___ Information shown ___

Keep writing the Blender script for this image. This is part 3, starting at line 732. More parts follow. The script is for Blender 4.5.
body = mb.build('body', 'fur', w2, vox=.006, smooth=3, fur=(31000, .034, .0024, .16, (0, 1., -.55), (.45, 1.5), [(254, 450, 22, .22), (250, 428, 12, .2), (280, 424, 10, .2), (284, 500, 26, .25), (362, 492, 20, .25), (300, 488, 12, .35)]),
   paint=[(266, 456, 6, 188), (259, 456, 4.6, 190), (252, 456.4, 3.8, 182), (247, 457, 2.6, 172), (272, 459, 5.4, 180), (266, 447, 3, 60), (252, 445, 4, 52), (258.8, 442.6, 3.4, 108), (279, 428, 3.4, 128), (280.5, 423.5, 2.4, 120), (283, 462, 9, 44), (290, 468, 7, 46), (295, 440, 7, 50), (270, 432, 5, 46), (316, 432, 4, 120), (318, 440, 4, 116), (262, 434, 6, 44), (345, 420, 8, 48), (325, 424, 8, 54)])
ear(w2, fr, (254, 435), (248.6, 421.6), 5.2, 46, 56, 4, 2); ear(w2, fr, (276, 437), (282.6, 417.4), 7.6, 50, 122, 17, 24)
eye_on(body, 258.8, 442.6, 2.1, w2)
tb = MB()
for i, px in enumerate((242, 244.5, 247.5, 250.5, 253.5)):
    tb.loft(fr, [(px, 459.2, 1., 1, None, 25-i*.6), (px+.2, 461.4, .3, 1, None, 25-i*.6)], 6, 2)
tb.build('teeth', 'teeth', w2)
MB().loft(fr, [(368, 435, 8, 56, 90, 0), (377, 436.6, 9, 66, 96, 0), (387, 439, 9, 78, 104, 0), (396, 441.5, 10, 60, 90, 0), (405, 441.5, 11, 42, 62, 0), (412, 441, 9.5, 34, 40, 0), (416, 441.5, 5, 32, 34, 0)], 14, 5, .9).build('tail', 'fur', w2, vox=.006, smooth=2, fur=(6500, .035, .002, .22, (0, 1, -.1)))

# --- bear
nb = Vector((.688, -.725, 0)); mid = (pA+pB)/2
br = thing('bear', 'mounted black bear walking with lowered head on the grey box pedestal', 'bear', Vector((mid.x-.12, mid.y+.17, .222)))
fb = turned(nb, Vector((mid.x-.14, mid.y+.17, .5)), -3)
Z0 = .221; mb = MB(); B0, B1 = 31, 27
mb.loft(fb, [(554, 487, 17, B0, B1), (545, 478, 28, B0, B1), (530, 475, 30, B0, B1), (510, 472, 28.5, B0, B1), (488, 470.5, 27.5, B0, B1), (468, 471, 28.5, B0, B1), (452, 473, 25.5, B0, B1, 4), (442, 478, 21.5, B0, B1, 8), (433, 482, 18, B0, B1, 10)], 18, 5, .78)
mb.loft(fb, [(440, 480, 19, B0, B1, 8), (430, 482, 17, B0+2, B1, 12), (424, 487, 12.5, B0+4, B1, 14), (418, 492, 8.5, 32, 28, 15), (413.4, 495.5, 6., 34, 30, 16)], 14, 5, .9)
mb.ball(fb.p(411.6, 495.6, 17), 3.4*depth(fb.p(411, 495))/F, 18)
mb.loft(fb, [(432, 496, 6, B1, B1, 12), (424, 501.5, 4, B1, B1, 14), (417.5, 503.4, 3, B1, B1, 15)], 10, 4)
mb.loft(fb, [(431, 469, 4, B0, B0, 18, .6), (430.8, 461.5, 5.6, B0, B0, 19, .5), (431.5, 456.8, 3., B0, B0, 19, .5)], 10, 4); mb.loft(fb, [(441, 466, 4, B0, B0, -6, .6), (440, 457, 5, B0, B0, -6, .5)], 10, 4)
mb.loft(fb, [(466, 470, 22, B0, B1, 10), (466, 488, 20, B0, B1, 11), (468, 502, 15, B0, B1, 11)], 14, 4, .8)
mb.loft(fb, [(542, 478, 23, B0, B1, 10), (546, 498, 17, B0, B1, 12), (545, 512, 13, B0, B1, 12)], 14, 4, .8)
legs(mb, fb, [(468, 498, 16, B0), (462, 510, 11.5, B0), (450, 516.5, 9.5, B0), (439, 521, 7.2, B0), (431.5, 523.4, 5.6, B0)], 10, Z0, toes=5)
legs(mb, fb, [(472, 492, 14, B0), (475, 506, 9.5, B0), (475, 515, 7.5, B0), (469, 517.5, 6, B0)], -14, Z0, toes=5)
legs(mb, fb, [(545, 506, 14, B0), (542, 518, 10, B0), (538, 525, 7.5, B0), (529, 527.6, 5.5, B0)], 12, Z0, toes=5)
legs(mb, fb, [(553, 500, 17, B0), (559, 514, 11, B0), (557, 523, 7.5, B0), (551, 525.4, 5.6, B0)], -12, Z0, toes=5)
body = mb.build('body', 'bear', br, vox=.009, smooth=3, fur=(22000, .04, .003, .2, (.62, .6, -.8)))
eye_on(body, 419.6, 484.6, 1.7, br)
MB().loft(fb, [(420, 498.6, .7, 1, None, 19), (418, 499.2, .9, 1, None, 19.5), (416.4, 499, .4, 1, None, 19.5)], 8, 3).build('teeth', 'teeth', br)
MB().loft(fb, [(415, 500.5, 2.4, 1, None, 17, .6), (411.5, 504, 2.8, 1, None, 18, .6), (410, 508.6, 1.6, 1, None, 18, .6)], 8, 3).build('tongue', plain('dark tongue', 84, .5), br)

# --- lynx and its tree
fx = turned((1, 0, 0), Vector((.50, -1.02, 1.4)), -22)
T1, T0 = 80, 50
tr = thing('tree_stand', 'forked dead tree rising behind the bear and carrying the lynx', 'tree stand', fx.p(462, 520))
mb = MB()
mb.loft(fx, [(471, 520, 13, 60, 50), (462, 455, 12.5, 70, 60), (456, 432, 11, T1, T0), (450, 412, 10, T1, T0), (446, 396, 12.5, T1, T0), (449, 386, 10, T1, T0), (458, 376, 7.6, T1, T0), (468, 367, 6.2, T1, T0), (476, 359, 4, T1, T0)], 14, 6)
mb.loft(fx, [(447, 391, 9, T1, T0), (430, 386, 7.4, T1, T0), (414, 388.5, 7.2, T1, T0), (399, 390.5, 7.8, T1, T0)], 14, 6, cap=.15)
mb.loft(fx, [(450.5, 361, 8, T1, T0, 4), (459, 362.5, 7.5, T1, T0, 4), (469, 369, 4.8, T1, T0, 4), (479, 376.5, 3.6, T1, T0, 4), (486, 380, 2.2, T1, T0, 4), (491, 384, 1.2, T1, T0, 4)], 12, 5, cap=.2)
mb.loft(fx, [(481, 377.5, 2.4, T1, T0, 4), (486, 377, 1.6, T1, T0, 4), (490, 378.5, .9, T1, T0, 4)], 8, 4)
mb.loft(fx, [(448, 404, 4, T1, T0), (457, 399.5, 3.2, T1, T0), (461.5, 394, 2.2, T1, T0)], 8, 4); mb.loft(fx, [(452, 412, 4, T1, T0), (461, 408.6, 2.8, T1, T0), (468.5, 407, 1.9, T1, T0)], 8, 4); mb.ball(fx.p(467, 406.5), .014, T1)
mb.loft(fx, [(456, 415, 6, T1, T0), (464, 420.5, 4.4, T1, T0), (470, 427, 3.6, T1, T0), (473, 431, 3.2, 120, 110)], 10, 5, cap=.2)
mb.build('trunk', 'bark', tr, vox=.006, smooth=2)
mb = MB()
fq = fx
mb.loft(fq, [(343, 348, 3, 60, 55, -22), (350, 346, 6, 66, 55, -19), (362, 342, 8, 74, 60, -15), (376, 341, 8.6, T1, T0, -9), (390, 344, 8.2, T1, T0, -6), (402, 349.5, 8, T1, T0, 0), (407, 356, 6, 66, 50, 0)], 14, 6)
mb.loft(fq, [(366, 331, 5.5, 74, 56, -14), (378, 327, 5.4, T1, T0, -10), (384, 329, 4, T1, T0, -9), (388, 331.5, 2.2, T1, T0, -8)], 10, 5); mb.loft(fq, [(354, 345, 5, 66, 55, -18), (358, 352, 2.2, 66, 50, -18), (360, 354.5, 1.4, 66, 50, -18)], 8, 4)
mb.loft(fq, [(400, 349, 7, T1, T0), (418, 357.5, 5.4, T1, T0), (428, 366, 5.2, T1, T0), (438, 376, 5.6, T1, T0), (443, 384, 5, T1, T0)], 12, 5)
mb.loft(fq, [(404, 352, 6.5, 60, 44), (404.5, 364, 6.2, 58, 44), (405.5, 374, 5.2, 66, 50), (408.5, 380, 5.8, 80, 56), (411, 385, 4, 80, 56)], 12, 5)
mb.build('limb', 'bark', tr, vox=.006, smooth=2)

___

Quote only the stretch of lines that starts the data above and ends with the line containing "fur=(6500, .035, .002, .22, (0, 1, -.1)))", both included.

Worked answer:
Keep writing the Blender script for this image. This is part 3, starting at line 732. More parts follow. The script is for Blender 4.5.
body = mb.build('body', 'fur', w2, vox=.006, smooth=3, fur=(31000, .034, .0024, .16, (0, 1., -.55), (.45, 1.5), [(254, 450, 22, .22), (250, 428, 12, .2), (280, 424, 10, .2), (284, 500, 26, .25), (362, 492, 20, .25), (300, 488, 12, .35)]),
   paint=[(266, 456, 6, 188), (259, 456, 4.6, 190), (252, 456.4, 3.8, 182), (247, 457, 2.6, 172), (272, 459, 5.4, 180), (266, 447, 3, 60), (252, 445, 4, 52), (258.8, 442.6, 3.4, 108), (279, 428, 3.4, 128), (280.5, 423.5, 2.4, 120), (283, 462, 9, 44), (290, 468, 7, 46), (295, 440, 7, 50), (270, 432, 5, 46), (316, 432, 4, 120), (318, 440, 4, 116), (262, 434, 6, 44), (345, 420, 8, 48), (325, 424, 8, 54)])
ear(w2, fr, (254, 435), (248.6, 421.6), 5.2, 46, 56, 4, 2); ear(w2, fr, (276, 437), (282.6, 417.4), 7.6, 50, 122, 17, 24)
eye_on(body, 258.8, 442.6, 2.1, w2)
tb = MB()
for i, px in enumerate((242, 244.5, 247.5, 250.5, 253.5)):
    tb.loft(fr, [(px, 459.2, 1., 1, None, 25-i*.6), (px+.2, 461.4, .3, 1, None, 25-i*.6)], 6, 2)
tb.build('teeth', 'teeth', w2)
MB().loft(fr, [(368, 435, 8, 56, 90, 0), (377, 436.6, 9, 66, 96, 0), (387, 439, 9, 78, 104, 0), (396, 441.5, 10, 60, 90, 0), (405, 441.5, 11, 42, 62, 0), (412, 441, 9.5, 34, 40, 0), (416, 441.5, 5, 32, 34, 0)], 14, 5, .9).build('tail', 'fur', w2, vox=.006, smooth=2, fur=(6500, .035, .002, .22, (0, 1, -.1)))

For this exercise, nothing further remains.